* START *

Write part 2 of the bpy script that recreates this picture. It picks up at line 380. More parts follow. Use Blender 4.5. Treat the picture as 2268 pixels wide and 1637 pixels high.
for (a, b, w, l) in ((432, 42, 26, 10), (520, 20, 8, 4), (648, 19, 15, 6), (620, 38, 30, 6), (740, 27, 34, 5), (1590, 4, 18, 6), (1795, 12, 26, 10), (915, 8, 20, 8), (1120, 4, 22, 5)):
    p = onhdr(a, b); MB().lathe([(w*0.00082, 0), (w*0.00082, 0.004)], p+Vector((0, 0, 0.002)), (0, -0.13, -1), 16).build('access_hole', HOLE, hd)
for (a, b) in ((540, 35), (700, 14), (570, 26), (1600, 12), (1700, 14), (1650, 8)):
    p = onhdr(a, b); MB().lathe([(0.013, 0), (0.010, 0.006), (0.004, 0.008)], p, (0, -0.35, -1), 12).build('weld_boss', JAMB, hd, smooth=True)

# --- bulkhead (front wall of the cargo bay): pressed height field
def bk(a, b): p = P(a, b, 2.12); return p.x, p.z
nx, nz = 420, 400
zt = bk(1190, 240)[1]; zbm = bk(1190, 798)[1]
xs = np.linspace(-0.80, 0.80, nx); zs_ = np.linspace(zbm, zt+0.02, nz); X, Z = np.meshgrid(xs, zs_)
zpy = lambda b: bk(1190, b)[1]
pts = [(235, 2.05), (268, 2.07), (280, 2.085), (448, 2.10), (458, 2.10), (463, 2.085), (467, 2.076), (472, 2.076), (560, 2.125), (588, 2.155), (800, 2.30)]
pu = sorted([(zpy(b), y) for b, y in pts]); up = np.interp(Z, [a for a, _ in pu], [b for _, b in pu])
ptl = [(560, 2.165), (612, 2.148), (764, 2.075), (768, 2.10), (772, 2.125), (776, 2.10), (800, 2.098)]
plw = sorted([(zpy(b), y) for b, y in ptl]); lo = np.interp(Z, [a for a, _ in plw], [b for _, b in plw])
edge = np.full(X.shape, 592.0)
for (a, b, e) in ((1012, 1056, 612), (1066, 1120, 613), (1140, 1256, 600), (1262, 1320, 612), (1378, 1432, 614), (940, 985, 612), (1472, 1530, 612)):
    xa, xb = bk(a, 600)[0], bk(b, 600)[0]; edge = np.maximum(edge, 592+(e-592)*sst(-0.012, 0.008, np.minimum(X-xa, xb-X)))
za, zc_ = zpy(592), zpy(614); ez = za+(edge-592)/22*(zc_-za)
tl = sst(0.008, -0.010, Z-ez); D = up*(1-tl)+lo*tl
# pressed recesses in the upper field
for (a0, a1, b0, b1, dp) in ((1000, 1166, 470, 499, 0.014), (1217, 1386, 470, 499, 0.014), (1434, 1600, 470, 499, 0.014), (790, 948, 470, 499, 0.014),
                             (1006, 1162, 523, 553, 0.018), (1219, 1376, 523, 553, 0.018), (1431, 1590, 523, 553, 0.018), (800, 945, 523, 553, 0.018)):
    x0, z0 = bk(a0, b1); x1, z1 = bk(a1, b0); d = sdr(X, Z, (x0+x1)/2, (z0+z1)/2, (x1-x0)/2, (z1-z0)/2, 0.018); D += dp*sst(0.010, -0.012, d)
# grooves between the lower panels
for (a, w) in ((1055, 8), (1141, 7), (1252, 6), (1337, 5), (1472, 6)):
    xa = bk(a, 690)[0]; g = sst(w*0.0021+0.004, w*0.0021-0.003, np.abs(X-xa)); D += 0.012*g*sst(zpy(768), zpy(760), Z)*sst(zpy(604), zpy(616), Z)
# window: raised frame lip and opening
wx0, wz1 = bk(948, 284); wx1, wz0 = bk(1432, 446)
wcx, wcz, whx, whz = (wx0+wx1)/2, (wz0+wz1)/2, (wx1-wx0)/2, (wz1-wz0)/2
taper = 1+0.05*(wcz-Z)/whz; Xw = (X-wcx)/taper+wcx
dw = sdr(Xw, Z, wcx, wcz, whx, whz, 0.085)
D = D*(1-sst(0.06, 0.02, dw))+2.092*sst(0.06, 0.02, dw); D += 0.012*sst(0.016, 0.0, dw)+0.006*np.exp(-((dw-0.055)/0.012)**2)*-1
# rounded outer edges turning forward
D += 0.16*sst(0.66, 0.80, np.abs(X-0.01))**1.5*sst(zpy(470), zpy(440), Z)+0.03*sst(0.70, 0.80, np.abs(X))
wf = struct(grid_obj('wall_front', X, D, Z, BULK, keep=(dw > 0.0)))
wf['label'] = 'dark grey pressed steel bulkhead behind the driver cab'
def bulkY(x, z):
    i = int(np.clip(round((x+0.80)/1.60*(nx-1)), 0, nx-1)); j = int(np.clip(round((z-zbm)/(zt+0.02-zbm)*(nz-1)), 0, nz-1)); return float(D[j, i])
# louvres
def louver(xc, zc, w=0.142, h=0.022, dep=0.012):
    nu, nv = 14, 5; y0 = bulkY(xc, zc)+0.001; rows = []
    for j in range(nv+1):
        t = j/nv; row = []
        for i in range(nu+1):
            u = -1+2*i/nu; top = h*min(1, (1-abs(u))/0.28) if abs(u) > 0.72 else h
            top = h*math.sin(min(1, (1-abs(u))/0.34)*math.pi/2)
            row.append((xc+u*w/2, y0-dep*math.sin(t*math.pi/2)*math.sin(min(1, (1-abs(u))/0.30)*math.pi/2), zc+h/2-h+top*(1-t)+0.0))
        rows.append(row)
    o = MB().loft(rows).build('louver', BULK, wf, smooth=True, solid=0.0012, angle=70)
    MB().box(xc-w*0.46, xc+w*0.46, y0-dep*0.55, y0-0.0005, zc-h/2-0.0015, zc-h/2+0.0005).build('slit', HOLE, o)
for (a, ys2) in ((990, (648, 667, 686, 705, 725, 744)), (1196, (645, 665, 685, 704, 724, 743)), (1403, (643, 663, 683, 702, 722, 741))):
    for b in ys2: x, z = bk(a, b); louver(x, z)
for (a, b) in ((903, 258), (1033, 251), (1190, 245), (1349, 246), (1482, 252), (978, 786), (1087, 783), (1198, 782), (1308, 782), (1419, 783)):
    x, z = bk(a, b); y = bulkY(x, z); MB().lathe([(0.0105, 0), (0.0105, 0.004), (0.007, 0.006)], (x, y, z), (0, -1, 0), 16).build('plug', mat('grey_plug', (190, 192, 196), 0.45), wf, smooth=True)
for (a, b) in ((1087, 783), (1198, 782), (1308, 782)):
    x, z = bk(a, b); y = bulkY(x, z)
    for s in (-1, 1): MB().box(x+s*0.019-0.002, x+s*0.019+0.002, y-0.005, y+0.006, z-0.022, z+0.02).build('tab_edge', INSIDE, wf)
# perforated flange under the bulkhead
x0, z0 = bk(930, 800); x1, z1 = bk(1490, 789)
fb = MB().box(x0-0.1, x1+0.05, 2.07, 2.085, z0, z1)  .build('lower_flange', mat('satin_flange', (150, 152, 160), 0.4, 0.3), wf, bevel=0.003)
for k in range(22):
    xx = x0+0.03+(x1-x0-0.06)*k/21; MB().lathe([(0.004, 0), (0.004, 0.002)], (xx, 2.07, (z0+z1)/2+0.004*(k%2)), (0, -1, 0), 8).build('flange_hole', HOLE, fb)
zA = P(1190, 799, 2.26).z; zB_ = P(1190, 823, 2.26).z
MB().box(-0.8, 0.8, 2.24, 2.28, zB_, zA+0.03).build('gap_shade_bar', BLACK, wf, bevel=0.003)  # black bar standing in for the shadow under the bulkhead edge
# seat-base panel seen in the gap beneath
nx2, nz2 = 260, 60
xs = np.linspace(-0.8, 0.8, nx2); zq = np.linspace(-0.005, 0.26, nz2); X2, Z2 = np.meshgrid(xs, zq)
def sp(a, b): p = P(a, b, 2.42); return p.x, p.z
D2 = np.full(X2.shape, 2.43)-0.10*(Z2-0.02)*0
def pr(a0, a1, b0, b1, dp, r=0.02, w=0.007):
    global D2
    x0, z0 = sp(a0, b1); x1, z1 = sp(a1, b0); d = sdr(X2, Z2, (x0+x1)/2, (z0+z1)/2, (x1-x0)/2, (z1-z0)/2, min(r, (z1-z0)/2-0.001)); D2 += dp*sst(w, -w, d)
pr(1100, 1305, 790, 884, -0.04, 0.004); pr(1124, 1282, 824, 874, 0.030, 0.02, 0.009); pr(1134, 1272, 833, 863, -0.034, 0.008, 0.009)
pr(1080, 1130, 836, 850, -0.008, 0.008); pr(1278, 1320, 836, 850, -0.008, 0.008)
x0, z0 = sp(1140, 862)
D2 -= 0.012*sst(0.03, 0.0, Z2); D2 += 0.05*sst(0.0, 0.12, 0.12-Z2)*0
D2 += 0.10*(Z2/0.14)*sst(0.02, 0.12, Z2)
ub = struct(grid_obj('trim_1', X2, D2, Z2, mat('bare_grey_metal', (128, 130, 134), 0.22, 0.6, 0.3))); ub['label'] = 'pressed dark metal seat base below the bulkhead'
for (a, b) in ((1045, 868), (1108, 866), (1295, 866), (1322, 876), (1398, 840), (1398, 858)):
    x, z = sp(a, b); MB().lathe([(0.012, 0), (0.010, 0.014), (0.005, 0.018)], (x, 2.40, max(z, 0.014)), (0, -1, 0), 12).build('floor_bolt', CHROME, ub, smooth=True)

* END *

Set exercise –
Return exactly, please, the lines of the material from the first one down to and including the line where "JAMB, hd, smooth=True)" appears.

Finished task –
Write part 2 of the bpy script that recreates this picture. It picks up at line 380. More parts follow. Use Blender 4.5. Treat the picture as 2268 pixels wide and 1637 pixels high.
for (a, b, w, l) in ((432, 42, 26, 10), (520, 20, 8, 4), (648, 19, 15, 6), (620, 38, 30, 6), (740, 27, 34, 5), (1590, 4, 18, 6), (1795, 12, 26, 10), (915, 8, 20, 8), (1120, 4, 22, 5)):
    p = onhdr(a, b); MB().lathe([(w*0.00082, 0), (w*0.00082, 0.004)], p+Vector((0, 0, 0.002)), (0, -0.13, -1), 16).build('access_hole', HOLE, hd)
for (a, b) in ((540, 35), (700, 14), (570, 26), (1600, 12), (1700, 14), (1650, 8)):
    p = onhdr(a, b); MB().lathe([(0.013, 0), (0.010, 0.006), (0.004, 0.008)], p, (0, -0.35, -1), 12).build('weld_boss', JAMB, hd, smooth=True)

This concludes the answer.